Ch 2 ABSOLUTE ABSOLUTION - The Forgiveness of Original Sin By Ministers of Government Schooling by John Taylor Gatto
- My Scottish Presbyterian wife
Janet, is fond of reminding me that only the Pope's gang believes
that sins can be taken away. She ignores the many groups that came
to be called "liberal" Christians, including the Unitarians, who
aren't really Christians at all. Nevertheless, in the strictest
theological sense she's almost right. Calvin is pretty clear on
the matter - there is no such thing as Sin and Redemption; to
Calvin the idea of Right and Wrong is a heresy, since both the
Elect and the Damned are preassigned to Heaven or Hell quite
independent of their behavior. We're so unused to thinking this
way any more that it might be best to regard Puritan Reformation
Christianity as a kind of a caste system, from which there was no
escape.
- Sin was permanent and indelible
and you were born with it; no descendant of Adam and Eve could
escape the penalties while alive, or the ultimate penalty of
damnation after death without God's Grace. And there wasn't any
way to earn that Grace.
- Liberal Christianity aside, the
main line of descent from Calvin through Cambridge University, the
laboratory of Puritanism, to Massachusetts Bay was a belief that
civil society had to be set up in such a way as to take into
account the sad fact most of its citizens were doomed.

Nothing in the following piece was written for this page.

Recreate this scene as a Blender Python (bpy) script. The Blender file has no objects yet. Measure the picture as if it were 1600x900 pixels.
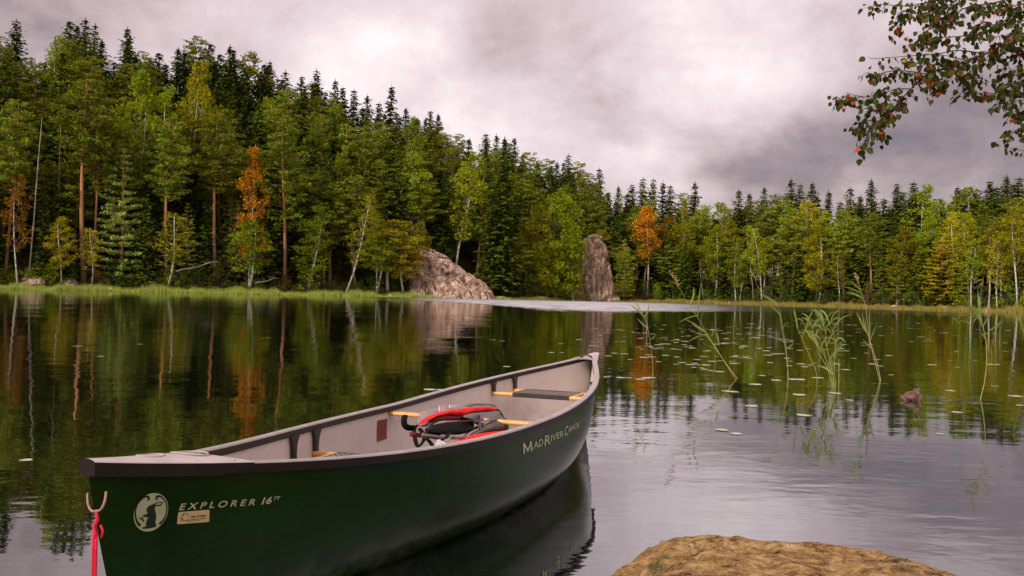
import bpy, bmesh, math, random
import numpy as np
from mathutils import Vector, Matrix
R = math.radians
SC = bpy.context.scene
COL = SC.collection

# ------------------------------------------------------------------ camera
F, CX, HZ, SLOPE, CAMH = 1403.0, 800.0, 459.6, 0.0230, 1.047     # in pixels of the 1600x900 photograph
ROLL = math.atan(SLOPE)
cam_d = bpy.data.cameras.new('camera'); cam = bpy.data.objects.new('camera', cam_d); COL.objects.link(cam)
cam_d.sensor_width = 36; cam_d.lens = F / 1600 * 36
cam_d.clip_start = 0.05; cam_d.clip_end = 9000
cam_d.dof.use_dof = False
cam.location = (0, 0, CAMH)
cam.rotation_euler = (Matrix.Rotation(math.atan((HZ - 450) / F), 3, 'X') @ Matrix.Rotation(math.pi / 2, 3, 'X')
                      @ Matrix.Rotation(ROLL, 3, 'Z')).to_euler()
SC.camera = cam

# ------------------------------------------------------------------ light
SUN_AZ, SUN_EL = R(222), R(38)          # compass-like angle from +Y, clockwise: behind the camera, to the left
sd = bpy.data.lights.new('sun', 'SUN'); sun = bpy.data.objects.new('sun', sd); COL.objects.link(sun)
sd.energy = 2.4; sd.angle = R(6); sd.color = (1.0, 0.90, 0.76)
sdir = Vector((math.sin(SUN_AZ) * math.cos(SUN_EL), math.cos(SUN_AZ) * math.cos(SUN_EL), math.sin(SUN_EL)))
sun.rotation_euler = sdir.to_track_quat('Z', 'Y').to_euler()
SC.view_settings.view_transform = 'Standard'; SC.view_settings.look = 'None'
SC.view_settings.exposure = 0.55; SC.view_settings.gamma = 1.0
SC.render.engine = 'CYCLES'
try:
    SC.cycles.max_bounces = 6; SC.cycles.transparent_max_bounces = 4; SC.cycles.diffuse_bounces = 2
    SC.cycles.glossy_bounces = 3; SC.cycles.transmission_bounces = 3
    SC.cycles.use_denoising = True
except Exception:
    pass


# ------------------------------------------------------------------ node helpers
class NT:
    def __init__(s, tree): s.t = tree; s.n = tree.nodes; s.l = tree.links
    def new(s, typ, **kw):
        n = s.n.new(typ)
        for k, v in kw.items():
            if k.startswith('in_'):
                key = k[3:]; key = int(key) if key.isdigit() else key.replace('_', ' ')
                s.put(n.inputs[key], v)
            else: setattr(n, k, v)
        return n
    def put(s, sock, v):
        if isinstance(v, bpy.types.NodeSocket): s.l.new(v, sock)
        else: sock.default_value = v
    def math(s, op, a, b=None, c=None, clamp=False):
        n = s.n.new('ShaderNodeMath'); n.operation = op; n.use_clamp = clamp
        s.put(n.inputs[0], a)
        if b is not None: s.put(n.inputs[1], b)
        if c is not None: s.put(n.inputs[2], c)
        return n.outputs[0]
    def vmath(s, op, a, b=None):
        n = s.n.new('ShaderNodeVectorMath'); n.operation = op
        s.put(n.inputs[0], a)
        if b is not None: s.put(n.inputs[1], b)
        return n
    def smooth(s, v, a, b, o0=0.0, o1=1.0):
        n = s.n.new('ShaderNodeMapRange'); n.interpolation_type = 'SMOOTHSTEP'
        s.put(n.inputs['Value'], v); s.put(n.inputs['From Min'], a); s.put(n.inputs['From Max'], b)
        s.put(n.inputs['To Min'], o0); s.put(n.inputs['To Max'], o1)
        return n.outputs[0]
    def noise(s, vec, scale, detail=4.0, rough=0.55, dist=0.0, out=0):
        n = s.n.new('ShaderNodeTexNoise'); n.inputs['Scale'].default_value = scale
        n.inputs['Detail'].default_value = detail; n.inputs['Roughness'].default_value = rough
        n.inputs['Distortion'].default_value = dist
        if vec is not None: s.put(n.inputs['Vector'], vec)
        return n.outputs[out]
    def ramp(s, v, stops):
        n = s.n.new('ShaderNodeValToRGB'); cr = n.color_ramp
        while len(cr.elements) < len(stops): cr.elements.new(0.5)
        for e, (p, c) in zip(cr.elements, stops):
            e.position = p; e.color = (*c, 1) if len(c) == 3 else c
        s.put(n.inputs[0], v)
        return n.outputs[0]
    def mix(s, f, a, b, typ='MIX'):
        n = s.n.new('ShaderNodeMix'); n.data_type = 'RGBA'; n.blend_type = typ
        s.put(n.inputs[0], f); s.put(n.inputs[6], a if isinstance(a, bpy.types.NodeSocket) else (*a, 1) if len(a) == 3 else a)
        s.put(n.inputs[7], b if isinstance(b, bpy.types.NodeSocket) else (*b, 1) if len(b) == 3 else b)
        return n.outputs[2]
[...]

- This idea was turned into
habits of child-rearing, so that long after the theology that
spawned them was seemingly extinct, the notion was communicated
behaviorally. It was also embedded into institutional protections
for the Elect from the hordes of the Damned, in court procedures
and legislative habits and in literally hundreds of other
invisible ways. You do not need to believe as the Puritans
believed to live and feel and think as the Puritans thought; you
don't even have to know who the Puritans were to be their faithful
disciple. The entire profession of psychoanalysis and counseling
is a translation of Puritan obsessions into modern Enlightenment
costume; prying into secrets is the main line of defense for a
Puritan world-view.
- The very complex beginnings of
the common school movement in early 19th century New York and in
Massachusetts were both a recognition that something would have to
be done to contain the Damned in the New World, and - at one and
the same time - a radical rejection of the idea that anyone was
damned - or even that any of the rules of traditional religion
applied in the New World. It is this bonding of the wildest
contradictions that has made the American school puzzle so hard to
solve. The Calvinist part of American schooling is up on the
surface and very easy to trace, but the part in service to what
Allan Bloom has called "the new American religion" has not to my
knowledge ever been brought into the light for close inspection.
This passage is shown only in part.